Pretty much this. I didn't really feel I had earned the title simply by finishing a novel. Putting it out there for everyone to see, that was probably the moment. Getting that first positive review sure didn't hurt either. I don't tell people I'm a writer unless writing comes up in conversation. It isn't my 'job' but it is something that makes me who I am.
I think of a professional writer as somebody who writes as a profession. I suppose it's no surprise that there's no consensus on anything in the writing community when we can't even agree on what a 'writer' is.
To my mind, there is a huge difference between "writer" and "author." If I didn't allow myself to consider me a writer until I was published, I think I'd just be demoralised and wonder what the hell all these long hours at the keyboard are, if not the very essence of me being a writer. When I get published, that will be my reward. That and the title Author. But there needs to be some kind of reward for the hard slog behind closed doors, and for me, that reward is allowing myself to call me a writer, and wearing that title as a badge of honour and an incentive to continue producing.
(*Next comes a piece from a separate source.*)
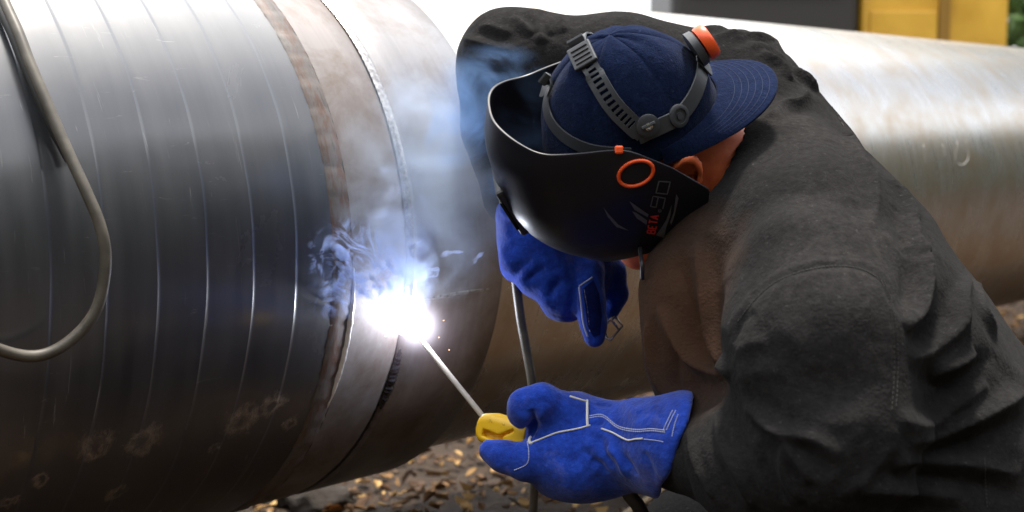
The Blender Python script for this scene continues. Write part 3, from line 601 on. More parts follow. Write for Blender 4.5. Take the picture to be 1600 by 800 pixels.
kp = ray(cap_b, 1074, 86); kax = unit(cv(.80, .55, .1)); kn_ = kp[0]+kax*.016
kb = lathe('knob_housing', kn_-kax*.008, kax, [(.022, 0), (.021, .008), (.017, .010), (.001, .010)], m_gy, helm, 24)
V = []; Fq = []
kno = lathe('adjuster_knob', kn_+kax*.003, kax, [(.0195, 0), (.0205, .002), (.0205, .010), (.018, .013), (.001, .013)], m_or, helm, 36)
for i, v in enumerate(kno.data.vertices):
    if i % 2 and 36 <= i < 108: pass
# chin strap cord
tube('cord', cr([sray(1000, 388, -.004), W(1003, 412, 1.46), W(1004, 436, 1.47)], 6), .0025, mbk, helm, 8)

# ================================================================ GLOVES
mgv = cloth('blue_suede', (.018, .066, .46), (.030, .095, .62), 600, .9, .2)
dirt = mgv.ramp(mgv.noise(11, 6, rough=.65), (.54, 0), (.74, 1)); dust2 = mgv.ramp(mgv.noise(17, 6, rough=.7, dist=.5), (.55, 0), (.72, 1)); mgv.set('Base Color', mgv.mix(mgv.math('MULTIPLY', dust2, .38), mgv.mix(mgv.math('MULTIPLY', dirt, .6), mgv.col, (.018, .024, .09)), (.20, .19, .34)))
nap = mgv.noise(55, 6, rough=.75); mgv.bump(nap, .45, .004); mgv.set('Base Color', mgv.mix(mgv.ramp(nap, (.38, .5), (.6, 0)), mgv.b.inputs['Base Color'].links[0].from_socket, (.006, .014, .13)))
mpipe = M('white_piping', (.62, .60, .56), .75).m
def glove(fs, lo, hi, h, name='glove'):
    V, Fq = nets(fs, lo, hi, h); return np_mesh(name, V, Fq, mgv.m, person, 2, 1)
# hand holding the electrode holder
hand = chain([(882, 672, 1.53, .042), (908, 694, 1.53, .052), (955, 694, 1.52, .046)])
hand += chain([(868, 718, 1.52, .036), (905, 722, 1.51, .040), (950, 708, 1.51, .040)])
index = chain([(884, 650, 1.505, .029), (846, 631, 1.495, .0225), (821, 632, 1.495, .0185), (813, 647, 1.505, .0145)])
thumb = chain([(872, 722, 1.50, .032), (824, 722, 1.495, .0225), (788, 712, 1.50, .0175), (766, 704, 1.505, .0125)])
f2 = chain([(884, 655, 1.55, .029), (850, 640, 1.56, .021), (838, 660, 1.575, .016), (846, 690, 1.575, .015)]); f3 = chain([(885, 672, 1.58, .028), (856, 660, 1.595, .020), (846, 686, 1.60, .016), (858, 706, 1.59, .015)]); f4 = chain([(890, 700, 1.60, .025), (866, 694, 1.61, .018), (858, 712, 1.60, .015), (868, 724, 1.59, .014)])
gaunt = chain([(950, 698, 1.52, .046), (1000, 695, 1.485, .050), (1062, 697, 1.44, .058), (1100, 697, 1.41, .060)])
ginn = chain([(1035, 696, 1.46, .038), (1062, 697, 1.44, .0475), (1120, 697, 1.40, .052)])
gA, gB = W(1078, 632, 1.43), W(1031, 768, 1.44); gN = unit(np.cross(gB-gA, FW+RT*.1)); gN = gN if gN[0] > 0 else -gN
def f_g1(p):
    d = fold(hand, p, .03)
    for fg in (index, f2, f3, f4, thumb): d = smin(d, fold(fg, p, .008), .010)
    g = -smin(-fold(gaunt, p, .02), -((p-gA)@gN), .006); d = smin(d, g, .018); d = np.maximum(d, -fold(ginn, p, .02))
    x, y, z = p.T; return d+.0022*np.sin(70*x+20*z)*np.sin(60*z-30*y+1)
gp = allw(hand+index+thumb+f2+f3+f4+gaunt); g1 = glove(f_g1, gp.min(0)-.07, gp.max(0)+.07, .0036)
def z6(*p): return [(900+x/4, 600+y/4) for x, y in p]
def z5(*p): return [(730+x/4, 590+y/4) for x, y in p]
strokes(g1, [(z6((150, 320), (170, 420), (240, 520)), -.006, .007), (z6((90, 480), (150, 500), (190, 560)), -.007, .006), (z6((250, 420), (330, 500), (380, 570)), -.005, .007), (z6((20, 420), (80, 440), (130, 500)), -.004, .007), (z6((420, 420), (460, 500), (490, 600)), -.004, .008), (z6((120, 130), (220, 140), (300, 190)), -.003, .008), (z6((200, 400), (270, 470), (310, 580)), .005, .007), (z5((420, 300), (470, 220), (500, 160)), .003, .008), (z5((400, 380), (420, 280), (400, 200)), -.010, .006), (z5((330, 330), (400, 300), (440, 260)), -.006, .006), (z6((60, 250), (130, 250), (180, 240)), -.005, .005),
    (z5((560, 480), (640, 520), (720, 500)), -.003, .010), (z6((400, 180), (350, 155), (300, 110)), .003, .008), (z6((380, 310), (470, 300), (560, 305)), -.003, .004)])
gb = beval(g1)
def piping(pts, r, b, par, off=.0006, mat=None, dash=False, name='piping'):
    c2 = cr([np.array(p, float) for p in pts], 8) if len(pts) > 2 else [np.array(pts[0])*(1-t)+np.array(pts[1])*t for t in np.linspace(0, 1, 16)]
    P3 = [sray(*q, off, b) for q in c2]; P3 = [q for q in P3 if q is not None]
    if len(P3) < 3: return
    P3 = np.array(P3); P3[1:-1] = (P3[:-2]+2*P3[1:-1]+P3[2:])/4
    seg = [P3[0]]
    for q in P3[1:]:
        if np.linalg.norm(q-seg[-1]) < .03: seg.append(q)
    if len(seg) < 3: return
    if not dash: return tube(name, seg, r, mat or mpipe, par, 7)
    V, Fq = [], []; d = cr(seg, 3)
    for i in range(0, len(d)-2, 3):
        a, b_ = d[i], d[i+2]; t = unit(b_-a); s = unit(np.cross(t, FW)); nn = np.cross(s, t); k = len(V)
        V += [a+s*r+nn*0, a-s*r, a-nn*r, a+nn*r, b_+s*r, b_-s*r, b_-nn*r, b_+nn*r]; Fq += [(k, k+2, k+6, k+4), (k+2, k+1, k+5, k+6), (k+1, k+3, k+7, k+5), (k+3, k, k+4, k+7), (k, k+3, k+1, k+2), (k+4, k+6, k+5, k+7)]
    return mesh(name, V, Fq, mat or mpipe, par, False)
piping(z5((385, 415), (460, 385), (560, 345), (680, 322), (770, 300)), .0011, gb, g1)
piping([(829, 684), (827, 690), (831, 694)], .0018, gb, g1)
piping(z6((68, 105), (70, 180), (72, 270)), .0016, gb, g1)
piping(z5((640, 120), (700, 138), (742, 150)), .0014, gb, g1)
piping(z6((160, 280), (230, 305), (320, 350), (370, 345), (418, 342)), .0011, gb, g1)
mst = M('pale_stitching', (.42, .45, .62), .8).m
for off in (0, 12): piping(z6((85, 200+off), (170, 195+off), (260, 262+off), (370, 285+off), (470, 280+off), (560, 290+off)), .0007, gb, g1, .0003, mst, True, 'stitching')
for dx in (0, 20): piping(z6((605+dx, 165), (575+dx, 225), (545+dx, 290)), .0007, gb, g1, .0003, mst, True, 'stitching')
piping(z6((425, 345), (490, 352), (548, 362)), .0006, gb, g1, .0003, mst, True, 'stitching'); piping(z6((640, 190), (618, 250), (600, 330)), .0006, gb, g1, .0003, mst, True, 'stitching')
piping(z5((375, 400), (385, 470), (372, 540), (290, 580)), .0006, gb, g1, .0003, mst, True, 'stitching')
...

What makes this even more indistinct is the use of the word "profession." Does that mean that the writer gets most of his income from writing? Or a share of it? Does he depend on it for his bread and butter? It's interesting that writing as a "profession" is a fairly recent invention. In America at the time of the Revolution, there was no such thing as a class of professional writers, as Jefferson pointed out. (Benjamin Franklin was primarily a printer and publisher.) And even Shakespeare made most of his money as a theatrical producer (and occasionally as an actor); he earned nothing as a writer.
For me it means it's their full time job, their main or only source of income. I'm not saying mine is the 'right' definition, by the way. Just musing on my own arbitrary definitions. Like 'author' - I won't consider myself an author until somebody else has published one of my novels. A published short story wouldn't make me an author, even though that makes no sense.